Signing smarts

Newest National Merits like the University's bottom line

National Merit Scholars

Signing smarts

Newest National Merits like the University's bottom line

National Merit Scholars

National Merit Scholars

Shay Daylami loves history, loves reading history, and soon will be creating her own history at the University of Nevada, Reno.

On Tuesday, May 29, the Wooster High School senior, in a ceremony in the Wooster Career Center, joined a group of 15 National Merit Scholars who will be enrolling in August.

The ceremony was one of several sponsored by the University and held throughout the state over the past few days. The "signing days," as they've come to be called, attract local media and give excellent students bound for the University the kind of attention normally reserved for four-star athletes.

Such special attention to talented students is paying off. During the 2011-2012 academic year, the University had 46 National Merit students on campus - a record.

And when Daylami and four Presidential Scholars from Wooster signed their names to letters of commitment to attend the University - with families, friends, school administrators and University officials on hand - it became quickly apparent why the University has increasingly become a destination school for the state's best and brightest high school students.

Daylami said even when she first received news that the dizzying process of becoming a National Merit Scholar had begun, her focus was always on attending the University.

"I always felt that I was going to go to UNR because it's in town and it's one of the best schools in the country," said Daylami, who will major in history and English and also will participate in ROTC. "I like the location, and it's just a good school.

"I don't know why I would go anywhere else."

Daylami, who will be joined at the University by Wooster classmates and Presidential Scholars Logan Falk, Victoria Larson, Caitlin Oleson and Kyla Sweeney, said her only major concern about attending the University will be the fact that she loves history so much, "I'm kind of afraid (majoring in it) might not make it as fun anymore."

That probably won't be too much of a problem, however.

The University's Department of History is known for its excellent teaching faculty, chief among them Scott Casper, a nationally renowned teacher, lecturer and researcher in American History who was in attendance on Tuesday. Casper, currently serving as interim dean of the College of Liberal Arts, was just like a good coach with a prize recruit following Tuesday's ceremony: He was already talking with Daylami about what to expect come this fall.

Daylami said her ultimate goal is to become a commissioned Army officer through the University's ROTC program. Ever since she came upon the term "ROTC" in a book she was reading while in seventh grade - she immediately looked it up in a dictionary - Daylami has wanted to be a part of the military.

"I was really involved in JROTC in high school," she said. "The instructors have been great. And everybody I've ever met in the military has been great. It seems like a great place to go."

Daylami said she also plans to major in English while at the University because, "I want to improve in English."

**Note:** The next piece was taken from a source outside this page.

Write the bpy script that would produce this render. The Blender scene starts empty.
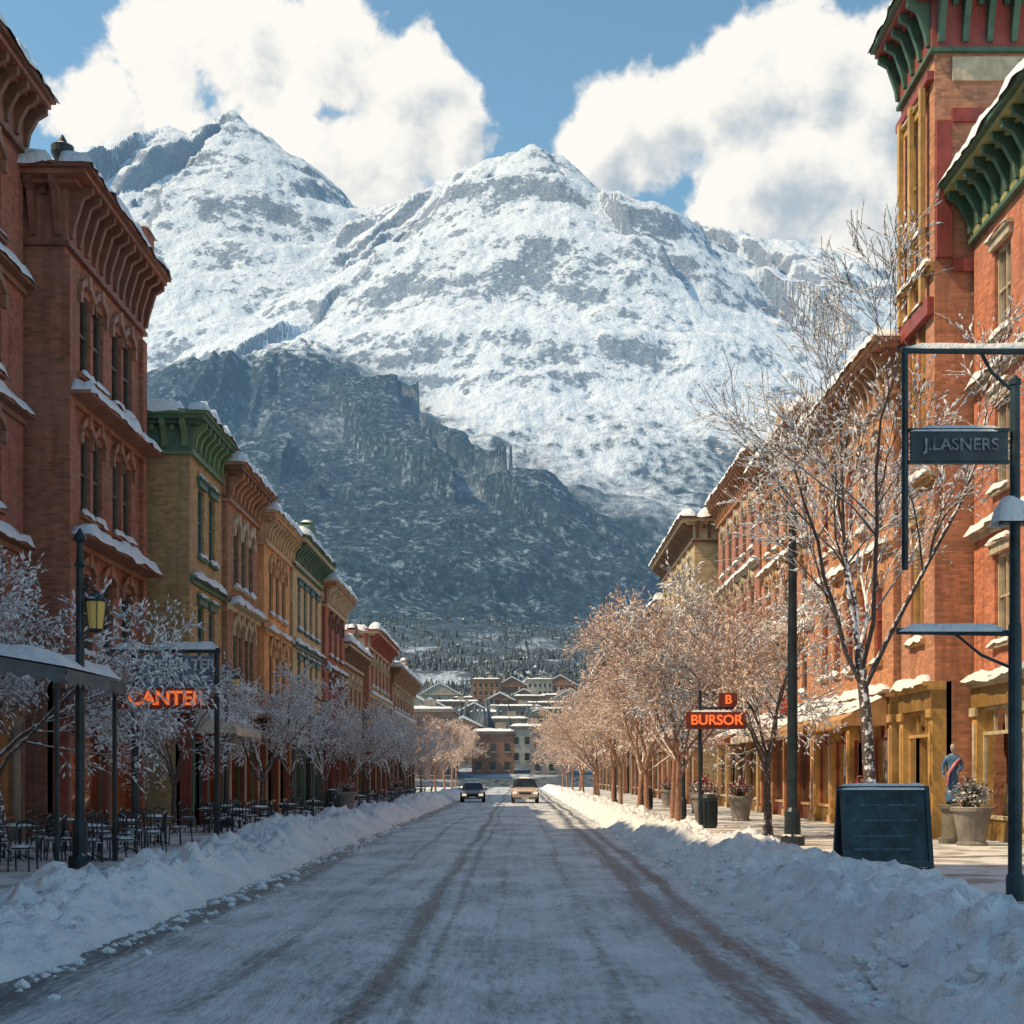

Though she is soft-spoken, humble and polite, it's hard to imagine that Daylami would have a great deal of difficulty with English - particularly given the fact that her test scores place her among the nation's top 15,000 out of more than 1.5 million National Merit entrants.

"I can string a sentence together," said Daylami with a smile, noting that her favorite books are the "Lord of the Rings" works by J.R.R. Tolkien, as well as Sherlock Holmes mysteries from Arthur Conan Doyle.

According to Wooster principal Leah Keuscher, the students honored Tuesday were all International Baccalaureate (IB) diploma candidates at the school. The IB program is a rigorous course of study designed to prepare students for a quality university education.

"And what's exciting is what these students are going to pursue," she said. "Many of these recipients are math and science majors."

Indeed, all four of the Presidential Scholars from Wooster attending the University in August will have some sort of math or science major focus: Falk (engineering and music); Larson (physics); Oleson (civil engineering); Sweeney (nutrition).

Joe Cline, the University's vice provost for undergraduate education who was also in attendance on Tuesday, noted that having such excellent incoming students "changes the way professors teach, and the way students learn."

"When we achieve a critical mass of students like these," Cline said, "things change."

Things change, and for a young person preparing to graduate from high school, things, in the short-term, anyway, can also remain the same.

Daylami said her plans this summer are what many other recent high school graduates hope to do: "This summer I plan on getting a job and reading a lot. Maybe run some, so I can get to be a faster runner (for ROTC) and get stronger."

Once she's done with the summer, however, things will, as Cline said, change.

Once she arrives on campus in late August, Daylami, and all the other National Merits in her class, will be embarking on the first steps of what should be lives of achievement and excitement.

Asked where she plans to be and what she plans on doing in 10 years, Daylami smiled.

"Ideally, I'd be in the Army with a decent amount of power ... not too much, but I'd be getting things done, doing as much as I could and I'd be seeing the world," she said.

There's no reason why that isn't an attainable goal.

After all, as Shay Daylami would attest, the University has become the place where people "don't know why" they would go anywhere else.